Martin Luther and James Madison

Martin Luther and James Madison

I came across this recently, a Letter from James Madison to F.L. Schaeffer, dated 1821, in which the Father of the Constitution and the author of the Bill of Rights credits Luther with his doctrine of the Two Kingdoms for the American handling of church and state:

Revd Sir,

–I have received, with your letter of November 19th, the copy of your address at the ceremonial of laying the corner-stone of St Matthew's Church in New York.

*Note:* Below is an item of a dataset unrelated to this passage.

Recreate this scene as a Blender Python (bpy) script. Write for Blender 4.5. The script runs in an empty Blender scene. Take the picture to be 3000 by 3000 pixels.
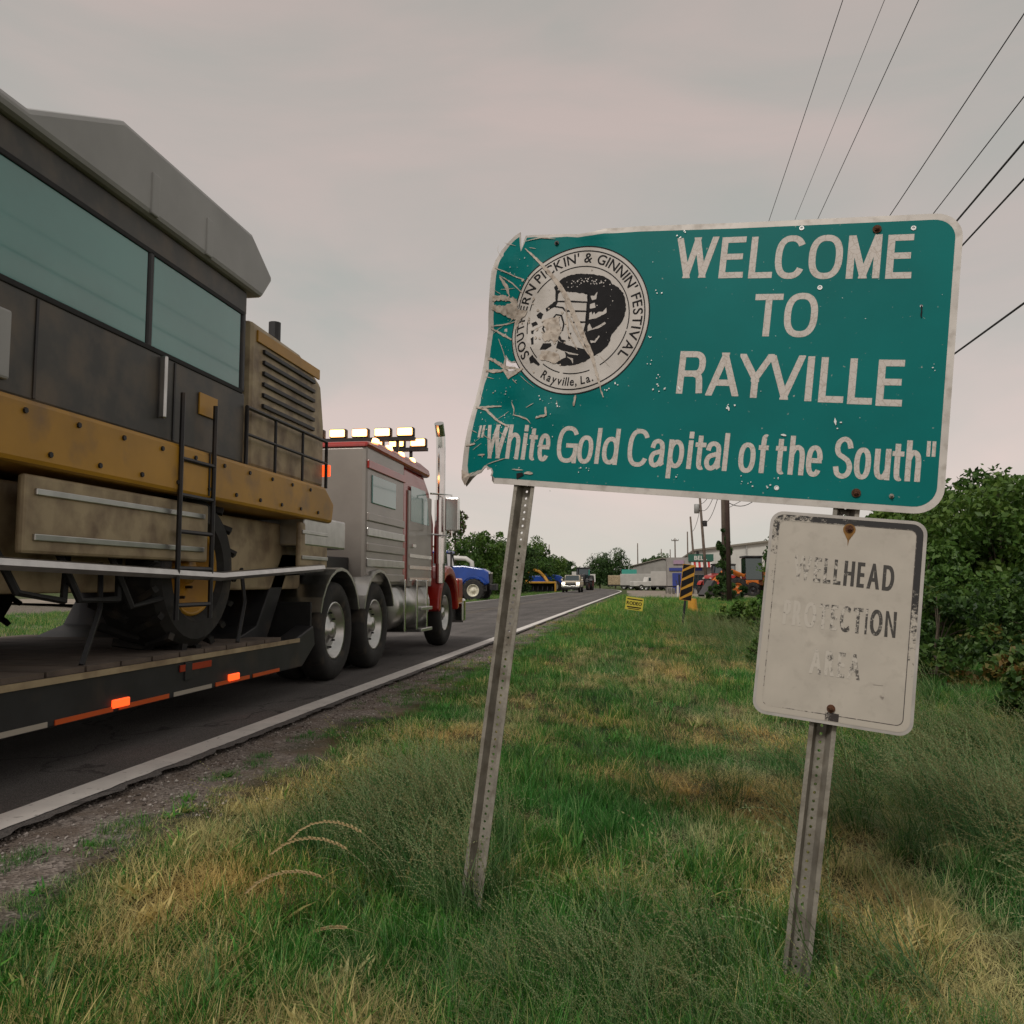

It is a pleasing and persuasive example of pious zeal, united with pure benevolence and of a cordial attachment to a particular creed, untinctured with sectarian illiberality. It illustrates the excellence of a system which, by a due distinction, to which the genius and courage of Luther led the way, between what is due to Caesar and what is due God, best promotes the discharge of both obligations. The experience of the United States is a happy disproof of the error so long rooted in the unenlightened minds of well-meaning Christians, as well as in the corrupt hearts of persecuting usurpers, that without a legal incorporation of religious and civil polity, neither could be supported. A mutual independence is found most friendly to practical Religion, to social harmony, and to political prosperity.

In return for your kind sentiments, I tender assurances of my estaeem and my best wishes.

Notice that this is not the “wall of separation” advocated by Jefferson, but a distinction in which both realms flourish as individual Christian citizens fulfill “both obligations” to both church and state.